··· Information given
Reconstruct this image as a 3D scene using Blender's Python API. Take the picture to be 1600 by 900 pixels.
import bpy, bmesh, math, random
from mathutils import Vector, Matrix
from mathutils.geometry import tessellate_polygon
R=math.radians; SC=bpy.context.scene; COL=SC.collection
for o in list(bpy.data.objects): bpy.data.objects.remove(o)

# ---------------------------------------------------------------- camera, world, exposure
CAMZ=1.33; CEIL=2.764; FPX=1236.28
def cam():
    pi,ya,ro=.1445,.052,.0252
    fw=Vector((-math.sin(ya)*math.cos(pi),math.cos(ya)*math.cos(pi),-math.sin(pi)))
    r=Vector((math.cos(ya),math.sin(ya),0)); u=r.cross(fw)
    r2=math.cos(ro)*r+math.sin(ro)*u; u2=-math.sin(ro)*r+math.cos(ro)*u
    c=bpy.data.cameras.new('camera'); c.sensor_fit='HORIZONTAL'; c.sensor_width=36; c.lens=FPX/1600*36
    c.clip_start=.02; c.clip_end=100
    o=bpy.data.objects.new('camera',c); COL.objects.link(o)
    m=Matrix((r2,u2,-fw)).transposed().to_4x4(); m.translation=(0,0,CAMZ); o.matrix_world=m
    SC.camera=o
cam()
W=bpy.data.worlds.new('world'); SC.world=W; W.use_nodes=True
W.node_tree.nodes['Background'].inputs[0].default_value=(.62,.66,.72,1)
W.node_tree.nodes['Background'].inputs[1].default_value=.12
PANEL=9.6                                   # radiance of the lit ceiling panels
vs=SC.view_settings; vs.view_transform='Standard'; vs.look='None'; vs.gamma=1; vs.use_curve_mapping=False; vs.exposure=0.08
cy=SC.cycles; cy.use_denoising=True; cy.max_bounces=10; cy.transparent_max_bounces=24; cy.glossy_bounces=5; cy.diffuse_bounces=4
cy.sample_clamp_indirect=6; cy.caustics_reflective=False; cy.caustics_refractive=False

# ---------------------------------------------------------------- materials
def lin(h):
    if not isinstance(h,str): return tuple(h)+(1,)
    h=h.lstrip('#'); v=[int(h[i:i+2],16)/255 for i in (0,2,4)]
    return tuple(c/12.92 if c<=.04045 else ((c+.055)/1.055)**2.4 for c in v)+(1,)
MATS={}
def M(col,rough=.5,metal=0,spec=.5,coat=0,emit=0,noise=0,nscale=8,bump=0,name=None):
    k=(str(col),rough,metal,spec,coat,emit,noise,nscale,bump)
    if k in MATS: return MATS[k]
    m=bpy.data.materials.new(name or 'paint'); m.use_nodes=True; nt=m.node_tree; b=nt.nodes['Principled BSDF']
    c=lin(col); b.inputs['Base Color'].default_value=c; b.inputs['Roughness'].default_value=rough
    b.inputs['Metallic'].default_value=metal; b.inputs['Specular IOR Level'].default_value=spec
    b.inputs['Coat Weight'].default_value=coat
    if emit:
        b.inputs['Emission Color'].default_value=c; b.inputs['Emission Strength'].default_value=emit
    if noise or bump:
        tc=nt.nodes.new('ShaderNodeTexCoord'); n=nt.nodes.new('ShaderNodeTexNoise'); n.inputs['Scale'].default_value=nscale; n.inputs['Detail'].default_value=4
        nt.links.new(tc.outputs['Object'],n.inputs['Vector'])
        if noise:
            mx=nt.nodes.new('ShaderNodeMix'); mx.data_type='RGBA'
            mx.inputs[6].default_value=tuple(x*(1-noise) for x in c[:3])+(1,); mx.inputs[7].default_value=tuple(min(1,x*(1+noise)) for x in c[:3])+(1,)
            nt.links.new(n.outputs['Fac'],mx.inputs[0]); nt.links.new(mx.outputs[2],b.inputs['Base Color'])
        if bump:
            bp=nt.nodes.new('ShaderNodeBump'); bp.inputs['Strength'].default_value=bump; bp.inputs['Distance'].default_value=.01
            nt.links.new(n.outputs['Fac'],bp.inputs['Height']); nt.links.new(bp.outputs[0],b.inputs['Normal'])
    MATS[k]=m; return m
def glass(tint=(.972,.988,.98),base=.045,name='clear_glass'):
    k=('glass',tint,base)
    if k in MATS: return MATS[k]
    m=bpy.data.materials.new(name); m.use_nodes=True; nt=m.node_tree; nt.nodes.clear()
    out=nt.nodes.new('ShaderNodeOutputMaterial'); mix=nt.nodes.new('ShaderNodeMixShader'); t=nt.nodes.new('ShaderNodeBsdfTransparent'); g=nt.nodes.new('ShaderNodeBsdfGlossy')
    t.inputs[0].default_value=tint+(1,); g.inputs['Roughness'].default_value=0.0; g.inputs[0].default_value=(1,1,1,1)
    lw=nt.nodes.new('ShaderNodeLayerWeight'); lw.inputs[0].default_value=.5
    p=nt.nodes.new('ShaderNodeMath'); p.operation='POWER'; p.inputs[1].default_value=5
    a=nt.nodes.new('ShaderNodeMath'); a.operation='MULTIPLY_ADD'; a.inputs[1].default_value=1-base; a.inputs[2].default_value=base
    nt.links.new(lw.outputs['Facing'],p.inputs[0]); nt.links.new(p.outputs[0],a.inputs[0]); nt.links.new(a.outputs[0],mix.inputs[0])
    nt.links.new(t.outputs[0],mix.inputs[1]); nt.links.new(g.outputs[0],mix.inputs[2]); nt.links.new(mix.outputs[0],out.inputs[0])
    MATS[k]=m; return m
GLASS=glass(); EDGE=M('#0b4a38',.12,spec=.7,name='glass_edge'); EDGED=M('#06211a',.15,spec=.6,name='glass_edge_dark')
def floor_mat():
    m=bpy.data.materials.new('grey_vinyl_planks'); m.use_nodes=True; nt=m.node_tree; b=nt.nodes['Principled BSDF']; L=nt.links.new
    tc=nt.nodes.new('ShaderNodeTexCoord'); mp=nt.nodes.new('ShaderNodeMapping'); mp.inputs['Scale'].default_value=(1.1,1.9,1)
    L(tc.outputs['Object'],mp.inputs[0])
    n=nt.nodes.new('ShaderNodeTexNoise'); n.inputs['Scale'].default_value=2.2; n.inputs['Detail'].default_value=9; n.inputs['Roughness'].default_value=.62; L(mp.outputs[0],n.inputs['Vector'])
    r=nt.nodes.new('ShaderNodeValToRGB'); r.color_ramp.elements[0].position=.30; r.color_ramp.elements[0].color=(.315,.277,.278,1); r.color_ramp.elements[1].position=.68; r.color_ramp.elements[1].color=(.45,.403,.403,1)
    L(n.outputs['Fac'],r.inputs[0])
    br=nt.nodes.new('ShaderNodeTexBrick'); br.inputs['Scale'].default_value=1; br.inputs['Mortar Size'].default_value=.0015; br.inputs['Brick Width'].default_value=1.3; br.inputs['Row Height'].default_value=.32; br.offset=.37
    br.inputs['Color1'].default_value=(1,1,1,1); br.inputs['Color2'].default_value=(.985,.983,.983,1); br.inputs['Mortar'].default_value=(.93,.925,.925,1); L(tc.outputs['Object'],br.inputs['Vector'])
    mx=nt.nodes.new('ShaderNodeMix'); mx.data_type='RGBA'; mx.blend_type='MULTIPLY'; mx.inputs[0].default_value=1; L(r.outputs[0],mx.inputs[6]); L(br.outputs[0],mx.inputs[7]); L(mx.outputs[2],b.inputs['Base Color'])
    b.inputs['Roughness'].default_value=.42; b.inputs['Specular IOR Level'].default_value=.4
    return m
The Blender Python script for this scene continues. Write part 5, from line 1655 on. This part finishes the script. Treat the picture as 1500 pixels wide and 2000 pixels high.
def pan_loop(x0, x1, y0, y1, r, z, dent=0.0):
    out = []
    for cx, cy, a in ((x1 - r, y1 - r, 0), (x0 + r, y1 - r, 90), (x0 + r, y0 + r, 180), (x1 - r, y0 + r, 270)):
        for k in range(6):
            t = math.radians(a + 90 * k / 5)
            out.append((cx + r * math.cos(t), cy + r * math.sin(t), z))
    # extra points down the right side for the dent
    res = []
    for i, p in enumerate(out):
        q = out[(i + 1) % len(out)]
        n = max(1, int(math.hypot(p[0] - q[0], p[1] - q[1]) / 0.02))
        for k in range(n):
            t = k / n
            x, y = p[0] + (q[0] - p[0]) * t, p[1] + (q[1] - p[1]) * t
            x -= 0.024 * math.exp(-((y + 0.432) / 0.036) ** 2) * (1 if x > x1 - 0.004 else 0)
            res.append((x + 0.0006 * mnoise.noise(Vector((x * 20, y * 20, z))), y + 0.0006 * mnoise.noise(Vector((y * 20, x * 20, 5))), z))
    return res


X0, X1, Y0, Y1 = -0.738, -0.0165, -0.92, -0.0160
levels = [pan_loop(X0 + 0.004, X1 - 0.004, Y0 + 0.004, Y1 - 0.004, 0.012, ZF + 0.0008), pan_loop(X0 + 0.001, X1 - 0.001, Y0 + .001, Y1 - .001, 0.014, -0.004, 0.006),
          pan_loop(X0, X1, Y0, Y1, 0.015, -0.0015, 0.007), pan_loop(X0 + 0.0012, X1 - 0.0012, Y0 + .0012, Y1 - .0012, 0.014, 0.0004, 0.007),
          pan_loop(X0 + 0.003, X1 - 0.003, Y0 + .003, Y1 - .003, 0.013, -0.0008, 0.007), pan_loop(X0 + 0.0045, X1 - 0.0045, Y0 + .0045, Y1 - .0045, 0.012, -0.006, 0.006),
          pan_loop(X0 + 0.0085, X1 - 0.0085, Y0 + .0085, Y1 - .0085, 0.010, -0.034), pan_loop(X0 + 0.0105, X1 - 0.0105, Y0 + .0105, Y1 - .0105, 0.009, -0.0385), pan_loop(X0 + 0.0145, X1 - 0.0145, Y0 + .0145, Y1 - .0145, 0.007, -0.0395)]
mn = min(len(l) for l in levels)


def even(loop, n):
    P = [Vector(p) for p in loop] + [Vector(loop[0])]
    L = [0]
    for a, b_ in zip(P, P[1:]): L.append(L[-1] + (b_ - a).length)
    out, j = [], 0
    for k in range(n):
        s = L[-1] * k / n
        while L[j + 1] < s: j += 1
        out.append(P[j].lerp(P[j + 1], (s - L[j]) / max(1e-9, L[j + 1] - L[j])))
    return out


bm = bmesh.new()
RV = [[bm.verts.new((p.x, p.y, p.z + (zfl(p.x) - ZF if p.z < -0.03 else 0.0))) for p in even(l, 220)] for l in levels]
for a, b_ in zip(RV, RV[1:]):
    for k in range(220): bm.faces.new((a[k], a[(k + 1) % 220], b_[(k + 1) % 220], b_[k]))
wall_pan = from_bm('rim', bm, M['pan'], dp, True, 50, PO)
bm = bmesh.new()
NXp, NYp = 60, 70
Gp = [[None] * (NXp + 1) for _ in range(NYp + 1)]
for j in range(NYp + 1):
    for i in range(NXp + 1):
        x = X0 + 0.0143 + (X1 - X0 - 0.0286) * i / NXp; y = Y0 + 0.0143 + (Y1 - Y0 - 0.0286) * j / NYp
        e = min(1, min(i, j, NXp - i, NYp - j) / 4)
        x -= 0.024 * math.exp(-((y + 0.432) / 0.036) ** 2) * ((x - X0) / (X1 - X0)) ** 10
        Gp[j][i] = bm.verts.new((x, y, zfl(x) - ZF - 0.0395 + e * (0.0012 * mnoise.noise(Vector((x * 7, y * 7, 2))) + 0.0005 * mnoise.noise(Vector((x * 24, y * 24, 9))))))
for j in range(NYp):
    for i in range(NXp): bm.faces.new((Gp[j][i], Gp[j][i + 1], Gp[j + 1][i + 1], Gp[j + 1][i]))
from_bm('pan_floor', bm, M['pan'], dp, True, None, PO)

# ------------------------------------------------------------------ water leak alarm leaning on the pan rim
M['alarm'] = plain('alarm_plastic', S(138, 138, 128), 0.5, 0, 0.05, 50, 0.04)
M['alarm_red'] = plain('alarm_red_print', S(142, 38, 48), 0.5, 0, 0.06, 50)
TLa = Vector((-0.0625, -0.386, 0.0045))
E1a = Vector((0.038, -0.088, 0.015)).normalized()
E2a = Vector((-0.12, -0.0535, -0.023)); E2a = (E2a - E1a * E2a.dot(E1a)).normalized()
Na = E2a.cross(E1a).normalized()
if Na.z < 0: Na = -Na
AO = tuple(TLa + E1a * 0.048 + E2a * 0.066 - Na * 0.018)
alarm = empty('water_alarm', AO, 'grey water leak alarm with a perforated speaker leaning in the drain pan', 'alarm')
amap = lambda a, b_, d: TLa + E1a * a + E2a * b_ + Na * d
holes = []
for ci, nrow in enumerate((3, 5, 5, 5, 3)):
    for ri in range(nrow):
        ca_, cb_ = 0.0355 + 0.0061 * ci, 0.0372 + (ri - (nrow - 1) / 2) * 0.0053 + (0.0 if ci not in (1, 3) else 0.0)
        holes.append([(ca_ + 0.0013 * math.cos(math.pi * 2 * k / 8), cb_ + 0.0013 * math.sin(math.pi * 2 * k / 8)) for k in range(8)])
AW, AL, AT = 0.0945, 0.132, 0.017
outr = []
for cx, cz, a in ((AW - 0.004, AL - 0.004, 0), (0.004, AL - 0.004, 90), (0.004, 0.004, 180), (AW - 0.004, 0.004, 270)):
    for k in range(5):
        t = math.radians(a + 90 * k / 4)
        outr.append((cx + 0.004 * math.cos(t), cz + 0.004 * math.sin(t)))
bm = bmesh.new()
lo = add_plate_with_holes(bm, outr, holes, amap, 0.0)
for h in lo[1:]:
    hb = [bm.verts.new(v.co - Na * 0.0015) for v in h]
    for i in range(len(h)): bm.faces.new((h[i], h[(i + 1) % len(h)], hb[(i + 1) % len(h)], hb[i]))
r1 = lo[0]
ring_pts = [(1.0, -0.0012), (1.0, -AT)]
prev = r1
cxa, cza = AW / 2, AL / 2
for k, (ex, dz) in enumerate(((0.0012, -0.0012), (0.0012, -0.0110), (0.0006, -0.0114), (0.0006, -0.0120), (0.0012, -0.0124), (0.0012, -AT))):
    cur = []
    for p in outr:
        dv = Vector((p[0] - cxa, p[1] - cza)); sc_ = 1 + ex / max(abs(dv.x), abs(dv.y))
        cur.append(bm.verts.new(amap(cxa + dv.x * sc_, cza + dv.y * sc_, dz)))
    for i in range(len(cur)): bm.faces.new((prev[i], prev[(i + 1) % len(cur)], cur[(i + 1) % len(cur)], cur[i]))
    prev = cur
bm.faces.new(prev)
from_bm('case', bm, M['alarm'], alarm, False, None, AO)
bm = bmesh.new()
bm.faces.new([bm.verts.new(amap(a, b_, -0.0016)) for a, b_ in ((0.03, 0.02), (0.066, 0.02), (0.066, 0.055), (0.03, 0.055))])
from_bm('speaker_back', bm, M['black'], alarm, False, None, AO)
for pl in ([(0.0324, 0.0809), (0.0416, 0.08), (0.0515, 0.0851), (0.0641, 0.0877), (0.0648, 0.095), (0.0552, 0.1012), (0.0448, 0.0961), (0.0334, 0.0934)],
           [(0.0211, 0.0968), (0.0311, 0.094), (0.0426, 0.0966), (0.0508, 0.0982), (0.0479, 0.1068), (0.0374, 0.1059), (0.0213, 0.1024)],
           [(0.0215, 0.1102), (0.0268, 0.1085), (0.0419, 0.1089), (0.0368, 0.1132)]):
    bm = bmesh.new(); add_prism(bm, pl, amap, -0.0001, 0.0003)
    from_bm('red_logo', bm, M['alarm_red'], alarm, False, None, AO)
······
Your task — Begin at the first line of the records above and quote every line verbatim through the one that contains "for o in list(bpy.data.objects): bpy.data.objects.remove(o)".

Answer for this exercise —
Reconstruct this image as a 3D scene using Blender's Python API. Take the picture to be 1600 by 900 pixels.
import bpy, bmesh, math, random
from mathutils import Vector, Matrix
from mathutils.geometry import tessellate_polygon
R=math.radians; SC=bpy.context.scene; COL=SC.collection
for o in list(bpy.data.objects): bpy.data.objects.remove(o)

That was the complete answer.